#### Dataset section
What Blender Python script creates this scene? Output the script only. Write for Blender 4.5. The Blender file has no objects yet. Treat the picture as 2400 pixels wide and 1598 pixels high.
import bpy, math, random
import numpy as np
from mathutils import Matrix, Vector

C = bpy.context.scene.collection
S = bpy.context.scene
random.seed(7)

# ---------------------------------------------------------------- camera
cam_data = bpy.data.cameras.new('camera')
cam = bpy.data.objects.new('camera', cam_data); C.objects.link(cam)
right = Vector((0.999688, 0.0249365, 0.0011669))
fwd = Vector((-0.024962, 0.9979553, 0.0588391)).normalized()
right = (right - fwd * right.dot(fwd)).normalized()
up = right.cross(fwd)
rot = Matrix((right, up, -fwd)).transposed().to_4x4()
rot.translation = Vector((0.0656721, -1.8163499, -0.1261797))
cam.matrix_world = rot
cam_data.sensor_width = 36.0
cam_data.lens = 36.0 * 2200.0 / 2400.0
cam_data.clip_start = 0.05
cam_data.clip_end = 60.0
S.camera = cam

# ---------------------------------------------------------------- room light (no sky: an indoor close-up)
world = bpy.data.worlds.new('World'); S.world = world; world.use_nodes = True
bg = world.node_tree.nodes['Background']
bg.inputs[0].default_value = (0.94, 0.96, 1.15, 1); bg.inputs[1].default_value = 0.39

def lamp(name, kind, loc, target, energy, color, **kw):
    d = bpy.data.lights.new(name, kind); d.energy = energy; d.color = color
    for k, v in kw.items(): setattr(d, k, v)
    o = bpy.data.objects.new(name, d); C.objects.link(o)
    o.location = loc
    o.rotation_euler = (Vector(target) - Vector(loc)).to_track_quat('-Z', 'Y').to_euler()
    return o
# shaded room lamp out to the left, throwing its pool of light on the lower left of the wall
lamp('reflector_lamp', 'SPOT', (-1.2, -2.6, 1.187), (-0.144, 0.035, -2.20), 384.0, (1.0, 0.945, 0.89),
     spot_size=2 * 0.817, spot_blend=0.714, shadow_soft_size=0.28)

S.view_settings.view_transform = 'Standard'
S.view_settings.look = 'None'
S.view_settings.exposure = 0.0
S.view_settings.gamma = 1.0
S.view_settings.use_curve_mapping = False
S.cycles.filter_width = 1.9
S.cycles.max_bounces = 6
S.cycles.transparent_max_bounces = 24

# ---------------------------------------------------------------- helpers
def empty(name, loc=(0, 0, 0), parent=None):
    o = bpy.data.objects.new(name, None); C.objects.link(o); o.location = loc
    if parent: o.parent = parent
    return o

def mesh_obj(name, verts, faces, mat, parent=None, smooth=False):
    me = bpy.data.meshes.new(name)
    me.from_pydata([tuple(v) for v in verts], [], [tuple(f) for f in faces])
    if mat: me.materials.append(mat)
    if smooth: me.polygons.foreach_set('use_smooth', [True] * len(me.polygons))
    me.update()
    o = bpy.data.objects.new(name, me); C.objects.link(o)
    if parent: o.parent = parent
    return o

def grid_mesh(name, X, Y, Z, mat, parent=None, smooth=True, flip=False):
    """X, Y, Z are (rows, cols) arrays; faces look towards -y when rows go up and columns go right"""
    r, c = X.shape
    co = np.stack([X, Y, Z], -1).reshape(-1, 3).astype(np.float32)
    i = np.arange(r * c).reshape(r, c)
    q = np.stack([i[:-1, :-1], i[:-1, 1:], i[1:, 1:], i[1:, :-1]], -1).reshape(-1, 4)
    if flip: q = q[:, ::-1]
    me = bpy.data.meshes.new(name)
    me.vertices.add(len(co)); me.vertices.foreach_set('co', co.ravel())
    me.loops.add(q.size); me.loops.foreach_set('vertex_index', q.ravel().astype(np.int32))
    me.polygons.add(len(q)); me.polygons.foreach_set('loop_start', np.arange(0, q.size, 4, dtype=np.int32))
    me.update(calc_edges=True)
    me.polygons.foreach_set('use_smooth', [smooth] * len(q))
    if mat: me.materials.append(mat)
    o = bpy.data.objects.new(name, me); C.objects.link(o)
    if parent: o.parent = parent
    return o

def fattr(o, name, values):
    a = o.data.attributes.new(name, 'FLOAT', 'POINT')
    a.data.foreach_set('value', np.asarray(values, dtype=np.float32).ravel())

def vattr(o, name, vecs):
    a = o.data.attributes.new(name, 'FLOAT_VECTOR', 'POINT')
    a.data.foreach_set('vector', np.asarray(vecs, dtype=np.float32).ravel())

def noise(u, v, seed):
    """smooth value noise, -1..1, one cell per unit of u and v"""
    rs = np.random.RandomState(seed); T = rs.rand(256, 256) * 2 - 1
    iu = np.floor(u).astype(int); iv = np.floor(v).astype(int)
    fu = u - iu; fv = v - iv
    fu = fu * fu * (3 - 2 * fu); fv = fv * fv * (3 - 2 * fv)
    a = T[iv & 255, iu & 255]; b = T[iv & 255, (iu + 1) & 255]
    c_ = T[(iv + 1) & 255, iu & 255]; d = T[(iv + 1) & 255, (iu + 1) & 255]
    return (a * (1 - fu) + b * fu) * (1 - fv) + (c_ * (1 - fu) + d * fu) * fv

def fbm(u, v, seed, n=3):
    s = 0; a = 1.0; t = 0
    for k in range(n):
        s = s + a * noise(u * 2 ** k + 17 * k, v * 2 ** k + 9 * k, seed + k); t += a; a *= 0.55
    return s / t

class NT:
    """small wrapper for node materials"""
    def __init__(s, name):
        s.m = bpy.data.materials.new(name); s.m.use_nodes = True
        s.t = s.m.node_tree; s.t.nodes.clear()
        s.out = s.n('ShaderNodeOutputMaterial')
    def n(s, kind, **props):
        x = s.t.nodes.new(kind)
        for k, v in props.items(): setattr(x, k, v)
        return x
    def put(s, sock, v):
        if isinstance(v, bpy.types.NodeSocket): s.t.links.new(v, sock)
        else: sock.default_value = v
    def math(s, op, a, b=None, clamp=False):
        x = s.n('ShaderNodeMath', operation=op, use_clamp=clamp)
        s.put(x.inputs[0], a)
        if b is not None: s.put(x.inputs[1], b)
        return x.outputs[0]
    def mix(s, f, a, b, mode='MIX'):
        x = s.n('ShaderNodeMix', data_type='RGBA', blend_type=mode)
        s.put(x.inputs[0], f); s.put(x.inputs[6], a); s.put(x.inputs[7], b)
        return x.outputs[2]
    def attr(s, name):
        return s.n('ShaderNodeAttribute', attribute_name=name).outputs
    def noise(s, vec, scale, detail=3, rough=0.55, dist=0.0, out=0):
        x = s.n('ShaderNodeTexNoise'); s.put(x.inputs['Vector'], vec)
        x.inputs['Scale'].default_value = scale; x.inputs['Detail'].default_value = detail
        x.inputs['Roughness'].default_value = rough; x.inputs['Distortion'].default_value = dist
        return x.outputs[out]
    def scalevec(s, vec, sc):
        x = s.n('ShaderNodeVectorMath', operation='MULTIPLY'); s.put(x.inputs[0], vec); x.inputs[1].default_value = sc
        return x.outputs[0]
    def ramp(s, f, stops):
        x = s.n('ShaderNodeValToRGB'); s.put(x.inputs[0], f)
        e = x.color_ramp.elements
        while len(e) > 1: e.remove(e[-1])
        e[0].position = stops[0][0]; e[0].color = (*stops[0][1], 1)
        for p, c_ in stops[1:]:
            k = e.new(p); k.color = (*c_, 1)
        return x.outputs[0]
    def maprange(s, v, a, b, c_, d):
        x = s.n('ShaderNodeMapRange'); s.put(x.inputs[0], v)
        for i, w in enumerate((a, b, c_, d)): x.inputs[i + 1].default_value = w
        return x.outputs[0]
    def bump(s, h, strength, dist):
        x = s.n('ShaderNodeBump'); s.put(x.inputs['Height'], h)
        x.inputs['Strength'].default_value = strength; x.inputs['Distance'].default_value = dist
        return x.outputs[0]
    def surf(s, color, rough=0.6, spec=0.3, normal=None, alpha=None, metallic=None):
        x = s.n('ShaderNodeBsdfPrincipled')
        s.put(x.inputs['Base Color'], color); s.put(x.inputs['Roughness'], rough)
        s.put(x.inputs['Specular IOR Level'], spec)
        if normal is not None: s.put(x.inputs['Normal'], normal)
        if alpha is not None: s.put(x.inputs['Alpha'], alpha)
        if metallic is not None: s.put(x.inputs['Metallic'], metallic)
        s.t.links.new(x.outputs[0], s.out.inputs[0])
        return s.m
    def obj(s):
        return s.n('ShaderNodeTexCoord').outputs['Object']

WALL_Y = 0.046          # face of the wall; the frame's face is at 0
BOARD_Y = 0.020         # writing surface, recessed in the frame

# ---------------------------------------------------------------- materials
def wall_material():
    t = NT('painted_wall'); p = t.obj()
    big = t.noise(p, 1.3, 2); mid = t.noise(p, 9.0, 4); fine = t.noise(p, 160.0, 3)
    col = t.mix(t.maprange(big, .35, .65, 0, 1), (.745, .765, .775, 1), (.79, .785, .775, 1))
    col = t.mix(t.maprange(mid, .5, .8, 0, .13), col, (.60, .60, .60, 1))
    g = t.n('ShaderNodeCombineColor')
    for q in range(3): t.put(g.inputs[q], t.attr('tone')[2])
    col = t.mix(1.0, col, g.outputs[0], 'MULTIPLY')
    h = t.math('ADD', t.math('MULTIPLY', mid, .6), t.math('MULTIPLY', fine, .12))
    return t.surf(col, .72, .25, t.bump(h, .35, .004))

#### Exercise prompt
Copy each line from the data above that includes "scene".

#### Complete answer
What Blender Python script creates this scene? Output the script only. Write for Blender 4.5. The Blender file has no objects yet. Treat the picture as 2400 pixels wide and 1598 pixels high.
C = bpy.context.scene.collection
S = bpy.context.scene